# [Aim]
Can you output the material exactly as written, minus any pictures it holds?

**** Dataset excerpt ****

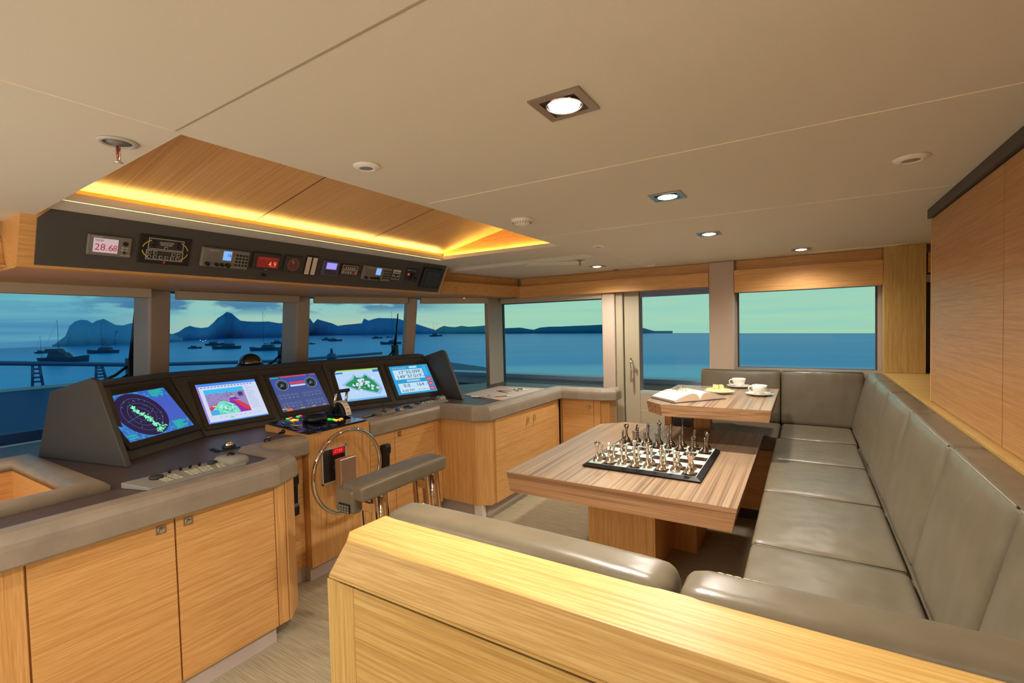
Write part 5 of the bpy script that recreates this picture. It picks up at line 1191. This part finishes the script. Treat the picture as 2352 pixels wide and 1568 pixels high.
# ================================================================== CEILING FITTINGS
def downlight(x, y, label, tilt=0, w=None, group='square downlights'):
    t = thing('ceiling_light', label, 'ceiling light', (x, y, CEILZ), group); h = .062; z0 = CEILZ-.0045; mb = MB(); i_ = .043
    for q in ((-h, h, -h, -i_), (-h, h, i_, h), (-h, -i_, -i_, i_), (i_, h, -i_, i_)): mb.box(x+q[0], x+q[1], y+q[2], y+q[3], z0, CEILZ-.0002)
    mb.build('frame', STEEL, t)
    MB().box(x-i_, x+i_, y-i_, y+i_, CEILZ-.0020, CEILZ-.0004).build('recess_plate', BLK, t)
    MB().tube(circ(Vector((x, y, CEILZ-.004)), XU, YU, .041, 36), .0022, 8, True).build('gimbal_ring', CHROME, t)
    MB().lathe([(0, -.0098), (.026, -.0085), (.034, -.006), (.036, -.0025), (0, -.0025)], (x, y, CEILZ), 32).build('lens', emit('downlight_lens', (255, 250, 238), 16), t)
    spot(x, y, CEILZ-.02, w or LAMP_W)
downlight(-.465, 1.007, 'largest square downlight in the ceiling, nearest the camera'); downlight(-.465, 1.965, 'second square downlight from the camera in the ceiling row')
downlight(-.468, 2.952, 'third square downlight from the camera in the ceiling row'); downlight(-.02, 4.06, 'square downlight near the big far window', w=LAMP_W*.45); downlight(-1.553, 3.974, 'small square downlight above the side cabinet by the door')
OUTSIDE = [(-.465, .04), (-1.45, -.35), (.35, -.3), (-2.75, -.40), (1.0, .1)]  # downlights out of view, most of them added as fill light
for i, (x, y) in enumerate(OUTSIDE): downlight(x, y, ['square downlight straight overhead of the camera', 'square downlight behind left of the camera', 'added unseen square downlight behind right of the camera', 'added unseen square downlight over the left stairwell', 'added unseen square downlight in the passage at far right'][i], w=LAMP_W*(.10, .55, .10, .45, .15)[i])
def sprinkler(x, y, label, k_=1):
    t = thing('sprinkler', label, 'sprinkler', (x, y, CEILZ), 'ceiling sprinklers')
    MB().lathe([(.030, -.0005), (.044, -.0005), (.044, -.003), (.036, -.006), (.030, -.004)], (x, y, CEILZ), 28).build('escutcheon', LGREY, t)
    MB().lathe([(0, -.0004), (.030, -.0004), (.012, -.008), (0, -.010)], (x, y, CEILZ), 20).build('cup', MGREY, t)
    MB().tube([(x, y, CEILZ-.009), (x, y, CEILZ-.045)], .0032, 8).build('glass_bulb', plain('bulb_red', (170, 30, 30), .1), t)
    mb = MB()
    for s in (-1, 1): mb.tube([(x+.009*s, y, CEILZ-.008), (x+.009*s, y, CEILZ-.042), (x+.003*s, y, CEILZ-.052)], .0022, 6)
    mb.lathe([(0, -.050), (.008, -.051), (.010, -.054), (0, -.056)], (x, y, CEILZ), 14); mb.build('frame_arms', CHROME, t)
sprinkler(-1.515, .535, 'ceiling sprinkler with a red bulb at upper left'); sprinkler(-1.505, 3.49, 'small ceiling sprinkler beyond the lit coffer')
def rosette(x, y, r, label, cat, name, cmat, dome=False):
    t = thing(name, label, cat, (x, y, CEILZ))
    if dome:
        MB().lathe([(r, -.0005), (r, -.006), (r*.92, -.014), (r*.72, -.024), (r*.42, -.030), (0, -.031)], (x, y, CEILZ), 32).build('body', WHT, t)
        for i in range(20):
            a = 2*math.pi*i/20; d_ = Vector((math.cos(a), math.sin(a), 0)); b0 = Vector((x, y, CEILZ)); MB().tube([b0+d_*r*.90+ZU*-.0155, b0+d_*r*.72+ZU*-.0245], .0014, 5).build('slot', plain('slot_brown', (140, 118, 88), .8), t)
    else:
        MB().lathe([(r*.5, -.010), (r*.62, -.011), (r*.9, -.006), (r, -.003), (r, -.0005), (r*.5, -.0005)], (x, y, CEILZ), 32).build('trim_ring', WHT, t)
        MB().lathe([(0, -.0085), (r*.52, -.0085), (r*.52, -.0060), (0, -.0060)], (x, y, CEILZ), 28).build('lens', cmat, t)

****

# [Solution for this problem]
Write part 5 of the bpy script that recreates this picture. It picks up at line 1191. This part finishes the script. Treat the picture as 2352 pixels wide and 1568 pixels high.
# ================================================================== CEILING FITTINGS
def downlight(x, y, label, tilt=0, w=None, group='square downlights'):
    t = thing('ceiling_light', label, 'ceiling light', (x, y, CEILZ), group); h = .062; z0 = CEILZ-.0045; mb = MB(); i_ = .043
    for q in ((-h, h, -h, -i_), (-h, h, i_, h), (-h, -i_, -i_, i_), (i_, h, -i_, i_)): mb.box(x+q[0], x+q[1], y+q[2], y+q[3], z0, CEILZ-.0002)
    mb.build('frame', STEEL, t)
    MB().box(x-i_, x+i_, y-i_, y+i_, CEILZ-.0020, CEILZ-.0004).build('recess_plate', BLK, t)
    MB().tube(circ(Vector((x, y, CEILZ-.004)), XU, YU, .041, 36), .0022, 8, True).build('gimbal_ring', CHROME, t)
    MB().lathe([(0, -.0098), (.026, -.0085), (.034, -.006), (.036, -.0025), (0, -.0025)], (x, y, CEILZ), 32).build('lens', emit('downlight_lens', (255, 250, 238), 16), t)
    spot(x, y, CEILZ-.02, w or LAMP_W)
downlight(-.465, 1.007, 'largest square downlight in the ceiling, nearest the camera'); downlight(-.465, 1.965, 'second square downlight from the camera in the ceiling row')
downlight(-.468, 2.952, 'third square downlight from the camera in the ceiling row'); downlight(-.02, 4.06, 'square downlight near the big far window', w=LAMP_W*.45); downlight(-1.553, 3.974, 'small square downlight above the side cabinet by the door')
OUTSIDE = [(-.465, .04), (-1.45, -.35), (.35, -.3), (-2.75, -.40), (1.0, .1)]  # downlights out of view, most of them added as fill light
for i, (x, y) in enumerate(OUTSIDE): downlight(x, y, ['square downlight straight overhead of the camera', 'square downlight behind left of the camera', 'added unseen square downlight behind right of the camera', 'added unseen square downlight over the left stairwell', 'added unseen square downlight in the passage at far right'][i], w=LAMP_W*(.10, .55, .10, .45, .15)[i])
def sprinkler(x, y, label, k_=1):
    t = thing('sprinkler', label, 'sprinkler', (x, y, CEILZ), 'ceiling sprinklers')
    MB().lathe([(.030, -.0005), (.044, -.0005), (.044, -.003), (.036, -.006), (.030, -.004)], (x, y, CEILZ), 28).build('escutcheon', LGREY, t)
    MB().lathe([(0, -.0004), (.030, -.0004), (.012, -.008), (0, -.010)], (x, y, CEILZ), 20).build('cup', MGREY, t)
    MB().tube([(x, y, CEILZ-.009), (x, y, CEILZ-.045)], .0032, 8).build('glass_bulb', plain('bulb_red', (170, 30, 30), .1), t)
    mb = MB()
    for s in (-1, 1): mb.tube([(x+.009*s, y, CEILZ-.008), (x+.009*s, y, CEILZ-.042), (x+.003*s, y, CEILZ-.052)], .0022, 6)
    mb.lathe([(0, -.050), (.008, -.051), (.010, -.054), (0, -.056)], (x, y, CEILZ), 14); mb.build('frame_arms', CHROME, t)
sprinkler(-1.515, .535, 'ceiling sprinkler with a red bulb at upper left'); sprinkler(-1.505, 3.49, 'small ceiling sprinkler beyond the lit coffer')
def rosette(x, y, r, label, cat, name, cmat, dome=False):
    t = thing(name, label, cat, (x, y, CEILZ))
    if dome:
        MB().lathe([(r, -.0005), (r, -.006), (r*.92, -.014), (r*.72, -.024), (r*.42, -.030), (0, -.031)], (x, y, CEILZ), 32).build('body', WHT, t)
        for i in range(20):
            a = 2*math.pi*i/20; d_ = Vector((math.cos(a), math.sin(a), 0)); b0 = Vector((x, y, CEILZ)); MB().tube([b0+d_*r*.90+ZU*-.0155, b0+d_*r*.72+ZU*-.0245], .0014, 5).build('slot', plain('slot_brown', (140, 118, 88), .8), t)
    else:
        MB().lathe([(r*.5, -.010), (r*.62, -.011), (r*.9, -.006), (r, -.003), (r, -.0005), (r*.5, -.0005)], (x, y, CEILZ), 32).build('trim_ring', WHT, t)
        MB().lathe([(0, -.0085), (r*.52, -.0085), (r*.52, -.0060), (0, -.0060)], (x, y, CEILZ), 28).build('lens', cmat, t)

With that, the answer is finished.